On Friday 31 July, the European Commission published the results of its study on directors’ duties and sustainable corporate governance. It launched its work on the same day, publishing an inception impact assessment for a legislative proposal expected in 2021.
Before taking action, the European Commission first wanted to assess the causes of ‘short-termism’ in corporate governance and identify possible solutions at an EU level.
The study, which was carried out by EY for the European Commission, reveals a tendency for listed companies in the EU to focus on short-term profits intended to reward shareholders, but at the detriment of the long-term interests of the company. This trend could hamper critical investments in transitions to sustainability, innovation and employee training, it noted.
The data that was analysed show an increase in dividends paid to shareholders, which have quadrupled from 1% of profits in 1992 to nearly 4% in 2018, while the ratio of capital and R&D investment to profits has been declining since the beginning of the 21st century.
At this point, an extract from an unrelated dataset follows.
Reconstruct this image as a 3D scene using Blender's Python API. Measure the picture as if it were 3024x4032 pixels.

The study shows that ‘short-termism’ in corporate governance is mainly rooted in regulatory frameworks and market practices. It also noted that the current remuneration structures for management boards posed problems for sustainability.
It also determined that increasing pressure from investors to focus on short-term horizons tended to increase the Board’s focus on short-term shareholder returns at the expense of sustainable value creation.
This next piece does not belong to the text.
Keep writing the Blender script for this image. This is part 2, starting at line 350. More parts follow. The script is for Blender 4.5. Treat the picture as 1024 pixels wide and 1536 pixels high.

The study concluded that EU intervention was needed to extend the time horizon for decision-making at an enterprise level and thereby promote governance that would encourage sustainability.
Kick-off of the work
The Commission had already committed itself to presenting a legislative initiative in 2021 on a mandatory duty of care for companies with regard to their supply chains (see EUROPE 12477/24). This second section on the duties of directors and sustainable corporate governance rounds off this work.
In its inception impact assessment, the Commission was of the opinion that an EU-level initiative in this area could include a combination of obligations, including obligations for companies to monitor how well they respect human rights, including child labour, and to mitigate any negative environmental impacts that might arise from their operations and supply chains.
Furthermore, in the view of the European Commission, managers should be required to take into account the interests of all stakeholders that are relevant for the long-term viability of the company in when making decisions.
The European initiative could also include an “appropriate facilitating, enforcement and implementation mechanism accompanying these duties”, including possible remediation where necessary.
The European Commission has not ruled out other possible corporate governance arrangements, specifically with regard to the remuneration of directors.